## EXERCISE
The data below holds the lines to copy: everything from the line containing "The Blender Python" to the line containing "False), 'inkgrey', v)", both ends included, set down exactly.

___ INPUT DATA ___

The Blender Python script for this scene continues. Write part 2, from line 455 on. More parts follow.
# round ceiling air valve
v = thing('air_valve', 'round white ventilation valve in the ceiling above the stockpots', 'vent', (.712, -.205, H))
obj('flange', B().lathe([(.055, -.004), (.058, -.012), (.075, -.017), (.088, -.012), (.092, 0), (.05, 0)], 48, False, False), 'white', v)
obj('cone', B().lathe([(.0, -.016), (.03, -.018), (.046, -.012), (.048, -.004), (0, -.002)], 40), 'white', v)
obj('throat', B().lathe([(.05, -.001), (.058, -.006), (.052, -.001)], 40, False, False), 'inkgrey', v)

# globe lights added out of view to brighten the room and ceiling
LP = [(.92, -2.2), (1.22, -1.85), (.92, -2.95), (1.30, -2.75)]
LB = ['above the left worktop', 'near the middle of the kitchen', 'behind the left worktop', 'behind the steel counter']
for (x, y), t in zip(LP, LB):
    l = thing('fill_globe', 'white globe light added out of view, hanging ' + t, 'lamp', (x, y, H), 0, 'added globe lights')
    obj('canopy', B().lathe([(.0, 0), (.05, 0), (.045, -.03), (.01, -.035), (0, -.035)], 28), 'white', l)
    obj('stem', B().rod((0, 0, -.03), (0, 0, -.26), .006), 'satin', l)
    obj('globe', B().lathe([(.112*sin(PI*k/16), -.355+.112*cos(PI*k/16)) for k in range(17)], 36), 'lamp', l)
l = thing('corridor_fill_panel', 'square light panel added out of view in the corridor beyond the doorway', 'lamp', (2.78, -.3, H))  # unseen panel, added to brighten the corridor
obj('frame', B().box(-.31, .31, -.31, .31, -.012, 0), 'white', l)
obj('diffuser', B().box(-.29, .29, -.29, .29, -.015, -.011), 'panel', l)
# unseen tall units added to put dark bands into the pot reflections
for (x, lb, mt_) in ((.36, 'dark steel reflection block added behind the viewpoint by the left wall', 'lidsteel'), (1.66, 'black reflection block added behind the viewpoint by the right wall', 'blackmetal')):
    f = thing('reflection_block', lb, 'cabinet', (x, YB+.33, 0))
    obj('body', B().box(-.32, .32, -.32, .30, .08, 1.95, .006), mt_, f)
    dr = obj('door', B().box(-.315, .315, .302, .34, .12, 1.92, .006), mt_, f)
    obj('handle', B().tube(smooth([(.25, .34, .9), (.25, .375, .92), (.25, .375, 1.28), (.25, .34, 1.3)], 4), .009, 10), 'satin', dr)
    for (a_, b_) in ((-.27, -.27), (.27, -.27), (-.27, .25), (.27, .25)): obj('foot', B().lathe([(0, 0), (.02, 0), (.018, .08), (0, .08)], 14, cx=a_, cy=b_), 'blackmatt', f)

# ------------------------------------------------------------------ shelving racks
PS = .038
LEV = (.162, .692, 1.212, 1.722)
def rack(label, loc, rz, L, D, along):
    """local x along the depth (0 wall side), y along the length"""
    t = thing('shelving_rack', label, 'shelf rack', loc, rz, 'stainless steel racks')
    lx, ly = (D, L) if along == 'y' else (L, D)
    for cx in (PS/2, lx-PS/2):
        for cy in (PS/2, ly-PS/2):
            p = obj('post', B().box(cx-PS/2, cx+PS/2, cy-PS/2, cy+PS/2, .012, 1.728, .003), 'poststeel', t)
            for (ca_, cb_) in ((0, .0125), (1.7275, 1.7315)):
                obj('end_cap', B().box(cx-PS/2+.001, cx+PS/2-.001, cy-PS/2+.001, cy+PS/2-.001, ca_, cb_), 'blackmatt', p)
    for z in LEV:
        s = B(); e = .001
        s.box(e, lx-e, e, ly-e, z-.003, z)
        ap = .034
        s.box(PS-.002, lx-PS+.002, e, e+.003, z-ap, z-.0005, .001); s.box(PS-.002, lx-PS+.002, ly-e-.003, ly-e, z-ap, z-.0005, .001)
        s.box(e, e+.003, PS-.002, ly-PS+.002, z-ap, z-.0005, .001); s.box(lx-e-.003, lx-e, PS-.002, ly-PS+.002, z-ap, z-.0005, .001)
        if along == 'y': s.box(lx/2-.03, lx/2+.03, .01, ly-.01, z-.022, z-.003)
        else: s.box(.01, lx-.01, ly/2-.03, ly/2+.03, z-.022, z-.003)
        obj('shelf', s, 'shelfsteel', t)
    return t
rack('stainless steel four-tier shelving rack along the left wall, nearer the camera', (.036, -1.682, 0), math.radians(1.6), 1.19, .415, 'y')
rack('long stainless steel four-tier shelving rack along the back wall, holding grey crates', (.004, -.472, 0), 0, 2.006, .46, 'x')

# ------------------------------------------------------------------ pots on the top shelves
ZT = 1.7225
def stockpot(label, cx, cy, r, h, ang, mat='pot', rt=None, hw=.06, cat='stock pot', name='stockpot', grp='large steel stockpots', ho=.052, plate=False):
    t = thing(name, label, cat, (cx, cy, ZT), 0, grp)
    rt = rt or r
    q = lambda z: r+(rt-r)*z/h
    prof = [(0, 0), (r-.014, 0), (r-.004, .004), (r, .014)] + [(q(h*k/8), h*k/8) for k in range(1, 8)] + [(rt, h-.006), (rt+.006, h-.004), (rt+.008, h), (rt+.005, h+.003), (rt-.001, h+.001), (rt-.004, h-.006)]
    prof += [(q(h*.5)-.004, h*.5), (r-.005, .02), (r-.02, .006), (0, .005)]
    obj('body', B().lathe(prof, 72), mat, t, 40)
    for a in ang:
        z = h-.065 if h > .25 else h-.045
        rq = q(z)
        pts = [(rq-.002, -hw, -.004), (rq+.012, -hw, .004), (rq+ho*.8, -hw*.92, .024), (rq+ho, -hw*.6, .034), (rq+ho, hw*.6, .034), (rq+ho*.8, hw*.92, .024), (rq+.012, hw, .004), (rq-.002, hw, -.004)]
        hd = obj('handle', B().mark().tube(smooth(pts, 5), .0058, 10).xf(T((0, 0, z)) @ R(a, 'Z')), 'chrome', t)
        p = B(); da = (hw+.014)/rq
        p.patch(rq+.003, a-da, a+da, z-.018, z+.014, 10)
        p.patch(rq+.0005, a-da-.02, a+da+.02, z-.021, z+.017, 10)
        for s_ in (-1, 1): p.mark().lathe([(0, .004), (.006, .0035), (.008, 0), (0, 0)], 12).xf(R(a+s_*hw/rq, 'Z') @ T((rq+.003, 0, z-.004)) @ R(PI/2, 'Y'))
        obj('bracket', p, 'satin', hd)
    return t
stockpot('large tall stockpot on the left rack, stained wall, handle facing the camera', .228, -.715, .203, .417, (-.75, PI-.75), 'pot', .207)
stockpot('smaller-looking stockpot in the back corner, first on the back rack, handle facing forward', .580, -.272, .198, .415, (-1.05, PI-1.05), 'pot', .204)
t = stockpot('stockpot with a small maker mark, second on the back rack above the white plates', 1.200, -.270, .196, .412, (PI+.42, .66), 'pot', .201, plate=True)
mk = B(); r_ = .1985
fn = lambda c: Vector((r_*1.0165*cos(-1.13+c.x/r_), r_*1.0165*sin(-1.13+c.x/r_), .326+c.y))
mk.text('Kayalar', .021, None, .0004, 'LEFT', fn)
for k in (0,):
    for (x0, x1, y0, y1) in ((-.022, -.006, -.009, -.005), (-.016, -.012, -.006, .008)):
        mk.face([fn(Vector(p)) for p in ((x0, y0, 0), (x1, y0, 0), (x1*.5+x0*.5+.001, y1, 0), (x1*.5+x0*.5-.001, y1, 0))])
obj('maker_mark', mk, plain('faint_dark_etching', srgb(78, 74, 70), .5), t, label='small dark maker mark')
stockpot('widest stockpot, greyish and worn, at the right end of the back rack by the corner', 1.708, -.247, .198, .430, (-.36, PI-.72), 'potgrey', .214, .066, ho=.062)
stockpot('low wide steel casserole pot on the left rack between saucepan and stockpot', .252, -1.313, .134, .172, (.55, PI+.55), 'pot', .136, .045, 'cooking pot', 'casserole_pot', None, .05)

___
___ INPUT DATA ___

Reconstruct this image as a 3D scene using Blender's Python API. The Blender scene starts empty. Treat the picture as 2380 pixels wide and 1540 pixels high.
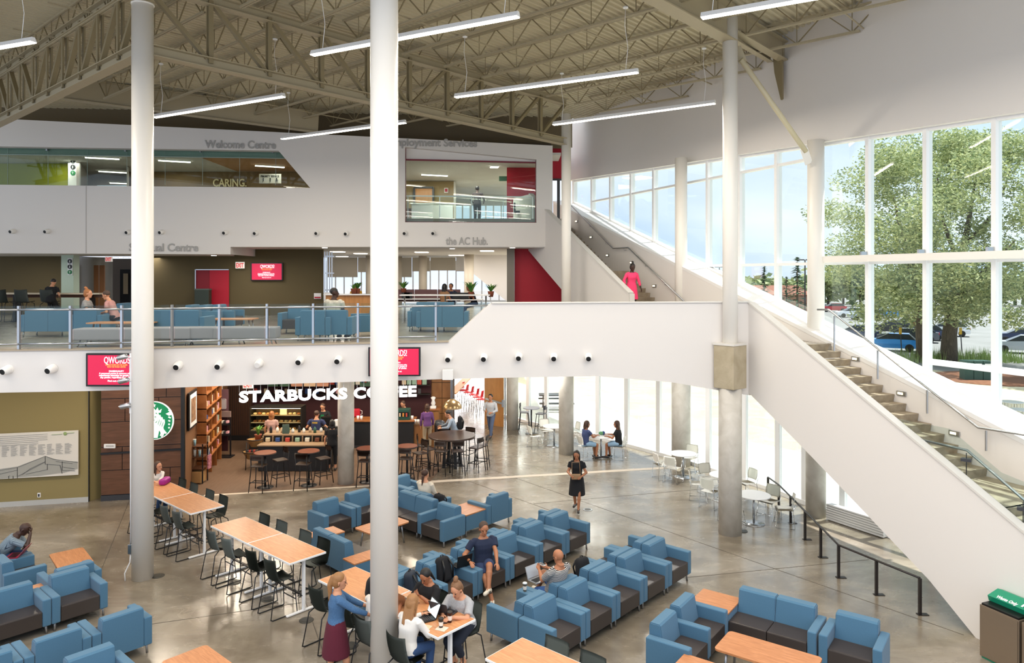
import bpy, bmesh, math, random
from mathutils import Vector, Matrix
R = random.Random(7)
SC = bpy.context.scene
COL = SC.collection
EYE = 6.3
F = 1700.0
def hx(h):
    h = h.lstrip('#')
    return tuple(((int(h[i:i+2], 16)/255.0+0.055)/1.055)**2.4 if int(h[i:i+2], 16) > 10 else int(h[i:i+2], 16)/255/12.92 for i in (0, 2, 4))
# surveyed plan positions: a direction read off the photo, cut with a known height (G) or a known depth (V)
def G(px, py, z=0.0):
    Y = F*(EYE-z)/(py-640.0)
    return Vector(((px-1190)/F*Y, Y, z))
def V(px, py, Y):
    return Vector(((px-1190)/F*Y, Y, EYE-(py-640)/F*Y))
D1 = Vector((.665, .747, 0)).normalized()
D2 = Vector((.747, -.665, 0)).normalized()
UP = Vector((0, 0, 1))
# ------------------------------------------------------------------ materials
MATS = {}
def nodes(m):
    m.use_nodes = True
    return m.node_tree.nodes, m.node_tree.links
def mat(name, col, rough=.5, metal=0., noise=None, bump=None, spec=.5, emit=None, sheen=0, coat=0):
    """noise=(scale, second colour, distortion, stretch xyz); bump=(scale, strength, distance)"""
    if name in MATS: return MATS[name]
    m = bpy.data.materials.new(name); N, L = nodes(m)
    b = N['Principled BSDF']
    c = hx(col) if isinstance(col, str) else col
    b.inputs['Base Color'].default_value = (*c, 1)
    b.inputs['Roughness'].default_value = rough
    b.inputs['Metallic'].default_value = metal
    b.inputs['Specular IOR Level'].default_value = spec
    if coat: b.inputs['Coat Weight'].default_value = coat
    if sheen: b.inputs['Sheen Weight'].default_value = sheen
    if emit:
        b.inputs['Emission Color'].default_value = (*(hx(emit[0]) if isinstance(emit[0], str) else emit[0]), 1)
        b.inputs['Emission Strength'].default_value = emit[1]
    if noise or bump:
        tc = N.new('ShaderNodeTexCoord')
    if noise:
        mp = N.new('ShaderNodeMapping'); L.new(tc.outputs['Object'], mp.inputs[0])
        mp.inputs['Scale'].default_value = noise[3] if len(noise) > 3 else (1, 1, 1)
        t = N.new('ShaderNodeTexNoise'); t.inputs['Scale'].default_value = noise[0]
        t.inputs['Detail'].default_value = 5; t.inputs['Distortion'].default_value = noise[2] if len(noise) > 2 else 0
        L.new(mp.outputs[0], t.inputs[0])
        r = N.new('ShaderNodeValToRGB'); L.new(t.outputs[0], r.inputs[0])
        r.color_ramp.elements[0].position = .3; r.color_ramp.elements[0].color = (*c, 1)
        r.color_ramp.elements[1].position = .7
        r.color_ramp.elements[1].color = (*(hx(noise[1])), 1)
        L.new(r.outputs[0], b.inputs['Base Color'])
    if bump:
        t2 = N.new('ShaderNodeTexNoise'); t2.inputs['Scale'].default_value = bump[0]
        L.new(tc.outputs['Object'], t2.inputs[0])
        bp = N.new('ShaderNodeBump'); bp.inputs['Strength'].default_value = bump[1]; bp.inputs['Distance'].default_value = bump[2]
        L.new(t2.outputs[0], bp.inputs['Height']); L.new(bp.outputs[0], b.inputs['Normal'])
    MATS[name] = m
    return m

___

## THE SOLUTION
The Blender Python script for this scene continues. Write part 2, from line 455 on. More parts follow.
# round ceiling air valve
v = thing('air_valve', 'round white ventilation valve in the ceiling above the stockpots', 'vent', (.712, -.205, H))
obj('flange', B().lathe([(.055, -.004), (.058, -.012), (.075, -.017), (.088, -.012), (.092, 0), (.05, 0)], 48, False, False), 'white', v)
obj('cone', B().lathe([(.0, -.016), (.03, -.018), (.046, -.012), (.048, -.004), (0, -.002)], 40), 'white', v)
obj('throat', B().lathe([(.05, -.001), (.058, -.006), (.052, -.001)], 40, False, False), 'inkgrey', v)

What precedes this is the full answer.